Dow Jones Industrial Average ($DJI)
When the 10:45 ET correction period hit the market stalled. The momentum was so strong on the upside, however, that it worked against the odds of a decent price correction and instead the market held up at the zone of the day's highs. A second wave of buying triggered at about 11:40 ET. In the time zone between 11:15 ET and 12:00 ET it is difficult to pin down any time at which a new move is most likely to occur, so it was primarily the momentum shift on the smaller time frames that indicated the beginning of this latest breakout.
This second rally closed the S&P 500's gap from Friday morning. That price resistance level hit with the 12:00 ET correction period, although it took a few more minutes for the indices to begin to react to it. The overall momentum of the second rally was less than the first, suggesting that any additional upside in the immediate trend would have to work even harder to press to new highs and that a longer correction would be needed before the trend could resume, similar to the uptrend into the morning which had also had three waves of buying.

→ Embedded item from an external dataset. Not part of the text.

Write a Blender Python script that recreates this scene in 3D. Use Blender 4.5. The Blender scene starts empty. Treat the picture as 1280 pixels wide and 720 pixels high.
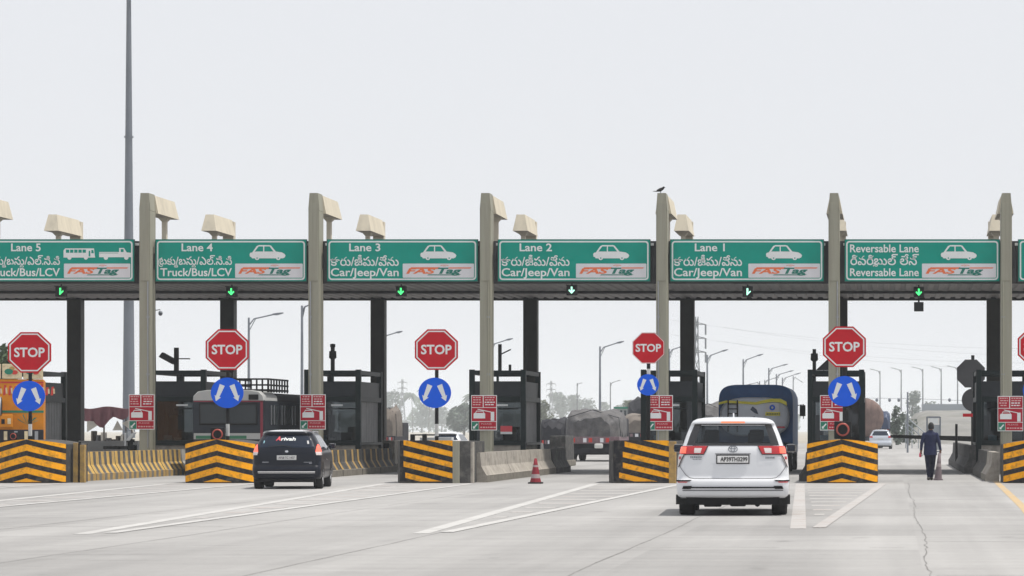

The market moved in for a third wave around 12:40 ET, but the move only managed a slightly higher high in the indices before the 13:00 ET correction period hit. This finalized the three wave trend move and the market began to pull back into the afternoon. The momentum on that pullback, however, was not extreme. Two waves on a 5-minute time frame took it into about 13:45 ET. The Nasdaq once again experienced the most shallow pullback, while the S&Ps and Dow found support at the congestion from 11-11:30 ET.
S&P 500 ($SPX)
The buying returned slowly for the second half of the afternoon, but after 14:25 ET the momentum increased dramatically, sending the indices soaring to new intraday highs. Volume had been slowing throughout the morning rally and into the early afternoon, but it picked up strong again with the 14:25 ET momentum increase, confirming the rally. The Nasdaq was able to make it back to the zone of last week's highs, while the S&Ps and Dow found resistance at the 15-minute 200-period simple moving averages. These hit heading into the 15:00 ET correction period and the highs held with a range into the close.
The Dow Jones Industrial Average ($DJI) rose 130.43 points, or 1% on Monday, closing at 12,876 with 27 of its 30 components ending higher on the session. Alcoa (AA) led the move with a 6.58% gain, while McDonalds (MCD) climbed 2.75%, and Caterpillar (CAT) broke out of a nice daily range with a 2.52% gain. American Intl. Group (AIG) (-4.74%), and Hewlett-Packard (-4.68) lost ground with Chevron (CVX) closing only a hair negative (-0.-3%).
Nasdaq Composite ($COMPX)
The S&P 500 ($SPX) rose 15.3 points, or 1.1%, on Monday. It closed at 1,403.5. The Nasdaq Composite ($COMPX) gained 42.97 points, or 1.8%, and closed at 2,488.49. The tech stocks helped propel the Nasdaq higher with Research in Motion (RIMM) gaining 6.9% with the introduction of its new BlackBerry model. In other news, MBIA (MBI), a major bond insurer, rose 4.5% after it restated higher earnings. Also of note was action in crude oil prices, which fell $1.73 to close at $124.23/barrel after hitting record highs once again last week.
I don't have a strong feel for the market on a daily time frame right now. The rally on Monday was stronger than I had expected going into the day and opens the door now for another test to highs before a larger weekly correction occurs. Action was still bullish into Monday's close, so there is room for another move higher early this week. A main concern I have for the bulls is that volume was lighter on Monday than it was during the selloff last week. Although the Nasdaq can easily break last week's highs, the S&Ps and Dow will have more difficulty without the volume to back it up.